Provided records:
════════════════════

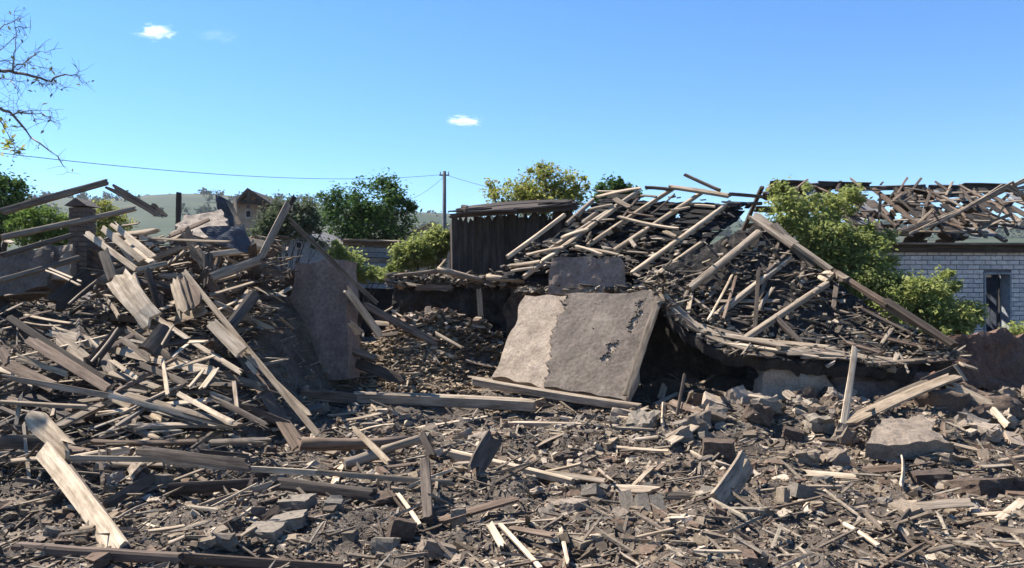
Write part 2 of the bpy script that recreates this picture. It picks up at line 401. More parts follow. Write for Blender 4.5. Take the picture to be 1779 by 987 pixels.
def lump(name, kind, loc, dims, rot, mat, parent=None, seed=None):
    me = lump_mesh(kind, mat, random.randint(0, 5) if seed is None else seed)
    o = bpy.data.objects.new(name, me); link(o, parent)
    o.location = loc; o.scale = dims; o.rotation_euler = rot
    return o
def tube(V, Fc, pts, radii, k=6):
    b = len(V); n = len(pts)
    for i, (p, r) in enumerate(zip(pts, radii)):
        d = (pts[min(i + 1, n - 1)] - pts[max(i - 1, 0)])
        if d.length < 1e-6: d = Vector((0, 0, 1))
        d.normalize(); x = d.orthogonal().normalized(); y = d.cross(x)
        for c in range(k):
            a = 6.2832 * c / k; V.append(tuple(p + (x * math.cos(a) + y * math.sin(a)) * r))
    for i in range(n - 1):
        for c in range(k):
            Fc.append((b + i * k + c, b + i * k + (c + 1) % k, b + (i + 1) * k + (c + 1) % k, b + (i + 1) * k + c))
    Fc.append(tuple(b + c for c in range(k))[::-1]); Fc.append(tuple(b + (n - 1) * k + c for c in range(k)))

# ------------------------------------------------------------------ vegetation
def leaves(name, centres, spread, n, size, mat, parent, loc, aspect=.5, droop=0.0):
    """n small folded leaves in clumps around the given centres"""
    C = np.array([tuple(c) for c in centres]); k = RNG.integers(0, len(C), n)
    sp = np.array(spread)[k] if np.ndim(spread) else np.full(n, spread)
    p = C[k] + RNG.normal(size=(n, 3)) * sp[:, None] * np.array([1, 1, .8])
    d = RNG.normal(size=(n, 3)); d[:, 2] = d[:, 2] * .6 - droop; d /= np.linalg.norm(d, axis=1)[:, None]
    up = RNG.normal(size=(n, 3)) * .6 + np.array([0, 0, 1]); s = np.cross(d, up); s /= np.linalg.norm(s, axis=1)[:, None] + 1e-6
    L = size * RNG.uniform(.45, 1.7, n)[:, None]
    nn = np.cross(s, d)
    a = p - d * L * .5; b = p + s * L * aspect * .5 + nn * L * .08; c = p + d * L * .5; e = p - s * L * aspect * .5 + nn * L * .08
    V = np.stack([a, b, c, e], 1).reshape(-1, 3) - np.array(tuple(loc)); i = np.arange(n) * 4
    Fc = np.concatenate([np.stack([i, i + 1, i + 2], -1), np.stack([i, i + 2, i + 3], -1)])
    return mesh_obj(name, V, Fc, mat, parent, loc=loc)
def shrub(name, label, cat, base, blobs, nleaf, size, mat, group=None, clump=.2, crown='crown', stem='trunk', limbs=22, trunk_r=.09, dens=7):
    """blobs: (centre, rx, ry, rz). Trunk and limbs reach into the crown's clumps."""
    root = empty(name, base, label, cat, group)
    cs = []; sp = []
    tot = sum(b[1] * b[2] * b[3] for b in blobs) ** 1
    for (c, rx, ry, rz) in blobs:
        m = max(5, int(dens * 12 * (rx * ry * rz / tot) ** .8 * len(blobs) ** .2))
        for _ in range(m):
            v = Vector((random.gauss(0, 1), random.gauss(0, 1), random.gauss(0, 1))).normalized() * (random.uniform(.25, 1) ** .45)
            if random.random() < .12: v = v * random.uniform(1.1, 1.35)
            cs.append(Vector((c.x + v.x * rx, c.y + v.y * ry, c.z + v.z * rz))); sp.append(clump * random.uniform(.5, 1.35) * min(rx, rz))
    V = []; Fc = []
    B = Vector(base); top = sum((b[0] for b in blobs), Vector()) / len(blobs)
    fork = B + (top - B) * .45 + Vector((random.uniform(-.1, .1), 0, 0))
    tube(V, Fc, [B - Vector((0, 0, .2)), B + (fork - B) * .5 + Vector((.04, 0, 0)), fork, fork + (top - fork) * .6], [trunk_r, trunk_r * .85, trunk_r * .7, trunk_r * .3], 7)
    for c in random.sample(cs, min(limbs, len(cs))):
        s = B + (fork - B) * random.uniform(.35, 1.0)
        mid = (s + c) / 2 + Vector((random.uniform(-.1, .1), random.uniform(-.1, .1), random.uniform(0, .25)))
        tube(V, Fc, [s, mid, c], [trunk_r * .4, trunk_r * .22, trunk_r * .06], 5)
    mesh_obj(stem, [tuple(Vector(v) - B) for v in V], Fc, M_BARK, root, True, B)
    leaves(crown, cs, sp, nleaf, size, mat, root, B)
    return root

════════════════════

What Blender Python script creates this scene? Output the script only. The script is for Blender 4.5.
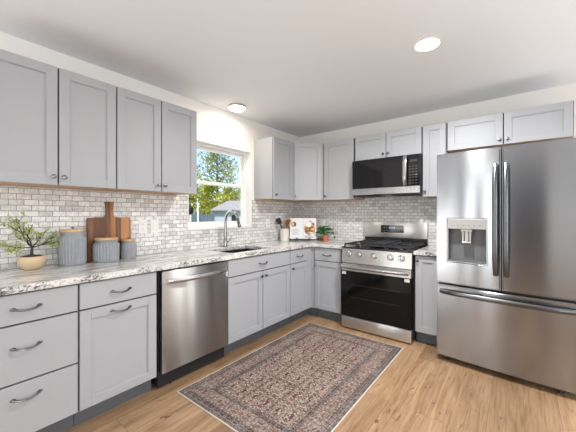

════════════════════

Given request: From the listing above, pick out every line containing "this".

Answer to the exercise:
Write part 2 of the bpy script that recreates this picture. It picks up at line 401. More parts follow. Write for Blender 4.5. Take the picture to be 1779 by 987 pixels.
What Blender Python script creates this scene? Output the script only. The script is for Blender 4.5.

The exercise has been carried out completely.